Mettendo sotto attacco tutti, la riforma Moratti può scatenare potenzialmente la mobilitazione di qualsiasi settore dell’istruzione pubblica: dai ricercatori universitari fino ai genitori delle elementari. Tuttavia i decreti attuativi della riforma hanno una propria logica: quella di colpire tutti ma uno alla volta e con misure apparentemente distinte l’una dall’altra. Ognuno dei settori colpiti deve così ricevere l’impressione che la propria lotta possa esaurirsi con il ritiro del decreto della riforma che lo riguarda direttamente e non con il ritiro della riforma nel suo complesso. La realtà sta esattamente dall’altra parte. La riforma Moratti è un corpo unico perché unico è il principio che la ispira: adattare sempre di più l’istruzione alle esigenze del mercato. I suoi diversi decreti attuativi sono legati da un unico filo conduttore a partire dal tutor delle elementari per finire con le lauree specialistiche d’élite.
Le mobilitazioni che si sono sviluppate finora, come quella dei ricercatori universitari o quella in difesa del tempo pieno, vanno per questo unificate ed estese a quei settori, come ad esempio il corpo studentesco, che ancora non sono entrati in lotta. La loro reciproca unità e la loro estensione è la condizione della loro stessa vittoria. Perché questo avvenga è necessaria una piattaforma rivendicativa generale che sappia dare una riposta a tutte le problematiche vissute dalle singole componenti dell’istruzione. Una piattaforma che a nostro parere non può prescindere dai seguenti punti:
Ritiro di qualsiasi taglio di spesa all’istruzione pubblica. Raddoppio dei finanziamenti destinati alla scuola e all’università pubblica. Chiediamo che il 7% del Pil venga speso per l’istruzione.

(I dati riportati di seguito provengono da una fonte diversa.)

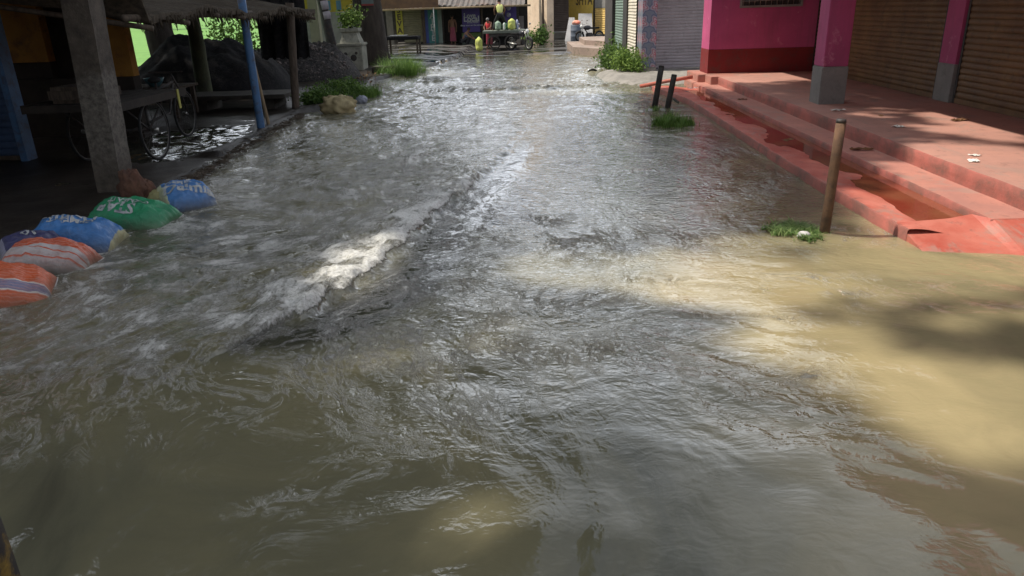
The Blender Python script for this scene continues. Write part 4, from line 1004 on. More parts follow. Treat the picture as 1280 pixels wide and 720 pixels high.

Gratuità a tutti i livelli dell’istruzione. In una società basata su profonde diseguaglianze, l’unica garanzia di un accesso reale dei ceti meno abbienti all’istruzione è la sua totale gratuità: non solo dell’iscrizione a scuola, ma anche di tutto ciò che è necessario ad uno studente come libri, mezzi di trasporto, alloggi per gli studenti universitari fuori sede.
Innalzamento dell’obbligo scolastico fino a 18 anni senza distinzione di percorso: a tutti deve essere data la possibilità di studiare le materie tecniche, scientifiche ed umanistiche. La specializzazione del proprio percorso deve avvenire con l’università
Assunzione di tutti i lavoratori della scuola a tempo indeterminato, abolizione del precariato.
Piano di assuzione di nuovi docenti, puntando a creare nuove classi in base al principio di un tetto massimo di 20 alunni per classe.
Ritiro della riforma Moratti e di tutte le precedenti riforme scolastiche che le hanno spianato la strada, come la riforma Berlinguer per la scuola superiore e la Zecchino per l’università.
Fuori i privati dalle scuole! No all’apprendistato e agli stage gratuiti presso le aziende, vere e proprie forme di sfruttamento non retribuite. Gli istituti devono essere attrezzati per insegnare a lavorare e anche laddove si ponesse l’assoluta necessità di far pratica direttamente in azienda, tale attività deve essere retribuita regolarmente e sotto il controllo delle rappresentanze sindacali e studentesche. No all’intromissione delle aziende nella determinazione della ricerca e dei corsi universitari.
È con questo programma che parteciperemo e inviteremo gli studenti a partecipare allo sciopero generale dell’istruzione del 15 novembre indetto dalla Cgil. L’ambiente di scontento è più diffuso di quanto si possa immaginare. E’ significativo ad esempio che l’82% delle scuole elementari e medie si sia rifiutata di nominare un tutor tra i docenti. Dietro il suo fare arrogante questo Governo nasconde una profonda debolezza.
Esistono tutte le possibilità di batterlo. Lo sciopero del 15 potrebbe essere un potente catalizzatore nella presa di coscienza di questa verità da parte di ampi strati di studenti e lavoratori della scuola. Ed è quello per cui lavoreremo.